車を踏み潰したのは誰か
ウクライナ側に不利になりそうな誤った情報ばかりが出回っているかと思いきや、実際にはロシア軍がやっていないことを、ロシアがやっていると拡散された例もある。
ロシアがウクライナへ侵攻した直後、ウクライナの首都キーウで、ロシア軍の戦車が民間の車を踏み潰したとされるビデオが世界中に出回った。ニューヨークポストやニューズウィークの記事では、「ロシアの戦車が踏み潰した」という表現になっていたが、フランスの国際ニュース専門チャンネルであるフランス24のファクトチェック部門が検証したところ、民間の車を踏み潰したのはウクライナ側の戦車だったらしいということが判明した。
調べによると、ウクライナの戦車は銃撃戦のさなか、誤って民間の車にぶつかったようだという。
「もし我々が『この戦車は、実はウクライナのものだった』と書いたとしたら、『それ見たことか、ロシアの戦車ではなかったじゃないか。

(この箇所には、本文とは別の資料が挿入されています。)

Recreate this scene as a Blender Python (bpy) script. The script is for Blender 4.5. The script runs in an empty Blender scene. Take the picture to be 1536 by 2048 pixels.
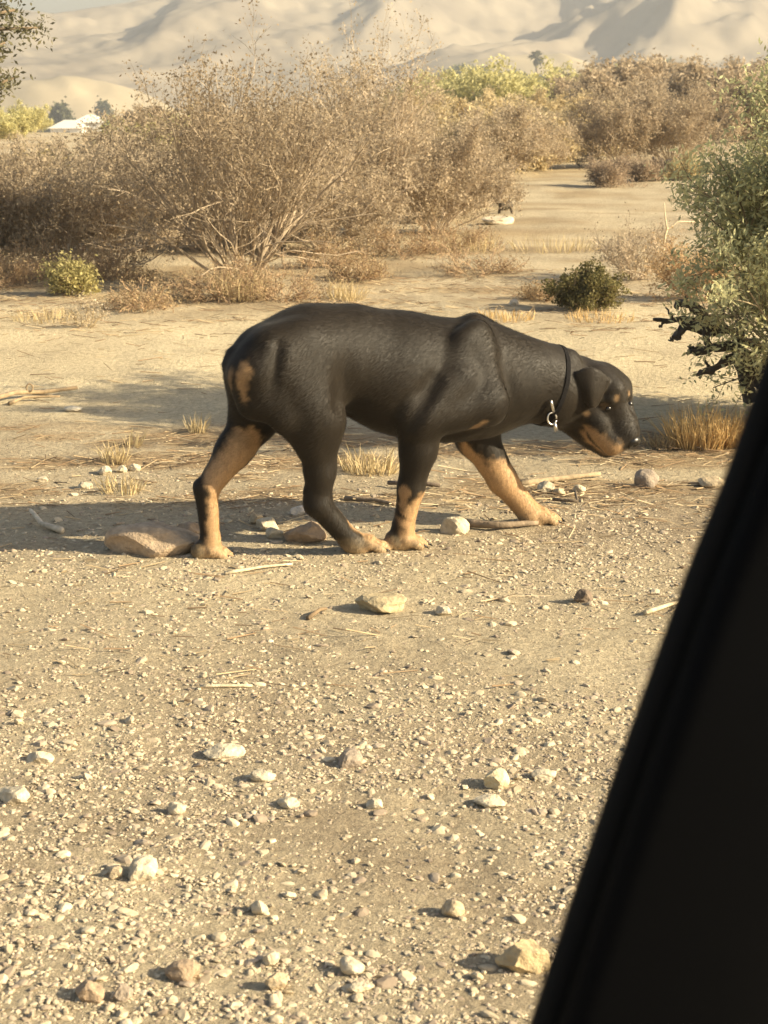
import bpy, math, random
import numpy as np
from mathutils import Vector

R = math.radians
scene = bpy.context.scene
COL = scene.collection

# ------------------------------------------------------------------ camera
F, CX, CY, HORIZON, CAM_H = 3400.0, 768.0, 1024.0, 165.0, 1.25
PITCH = math.atan((CY - HORIZON) / F)
cam_data = bpy.data.cameras.new('camera')
cam = bpy.data.objects.new('camera', cam_data)
COL.objects.link(cam)
cam.location = (0, 0, CAM_H)
cam.rotation_euler = (math.pi / 2 - PITCH, 0, 0)
cam_data.sensor_fit = 'VERTICAL'
cam_data.sensor_height = 36.0
cam_data.lens = 36.0 * F / 2048.0
cam_data.clip_start = 0.05
cam_data.clip_end = 20000
cam_data.dof.use_dof = True
cam_data.dof.focus_distance = 4.6
cam_data.dof.aperture_fstop = 13.0
scene.camera = cam

# ------------------------------------------------------------------ sun, sky, exposure
SUN_EL, SUN_FROM = R(25.0), R(-13.0)          # direction the sun stands in: right (+x), a little on the camera's side
sun_dir = Vector((math.cos(SUN_EL) * math.cos(SUN_FROM), math.cos(SUN_EL) * math.sin(SUN_FROM), math.sin(SUN_EL)))
world = bpy.data.worlds.new('World')
scene.world = world
world.use_nodes = True
wn = world.node_tree.nodes
wn.clear()
sky = wn.new('ShaderNodeTexSky')
sky.sky_type = 'NISHITA'
sky.sun_disc = False
sky.sun_elevation = SUN_EL
sky.sun_rotation = math.pi / 2 - SUN_FROM
sky.air_density = 1.2
sky.dust_density = 3.0
bg = wn.new('ShaderNodeBackground')
bg.inputs['Strength'].default_value = 0.065
wo = wn.new('ShaderNodeOutputWorld')
world.node_tree.links.new(sky.outputs[0], bg.inputs[0])
world.node_tree.links.new(bg.outputs[0], wo.inputs[0])
sl = bpy.data.lights.new('sun', 'SUN')
sl.energy = 5.0
sl.angle = R(0.5)
sl.color = (1.0, 0.86, 0.60)
sun = bpy.data.objects.new('sun', sl)
COL.objects.link(sun)
sun.rotation_euler = sun_dir.to_track_quat('Z', 'Y').to_euler()
sun.location = (6, 0, 8)
scene.view_settings.view_transform = 'Standard'
scene.view_settings.look = 'None'
scene.view_settings.gamma = 1.0
scene.view_settings.use_curve_mapping = False
scene.view_settings.exposure = 1.40

# ------------------------------------------------------------------ helpers
rng = np.random.default_rng(11)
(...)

結局、戦争も捏造に違いない』という話になりかねない」と、鍛治本さんはファクトチェックをするにあたっての難しさについて話す。
「言葉の壁」に“守られる”日本
では、日本はどうだろうか。偽情報が回ってきた時に鵜呑みにするなど、フェイクニュースに「弱い」という印象もあるが、実は「言語の壁」に守られ、そういった偽情報が比較的飛び火しにくいようだ。
「英語で出回る情報は、すぐにスペイン語や中国語に翻訳されるんです。スペイン語話者や中国語話者の絶対数が多いからだと思います。ところが、日本語話者はもともと世界的に見ると少ないですし、英語のニュースをわざわざ日本語に訳して拡散させてやろうという人も少ない」と鍛治本さんは言う。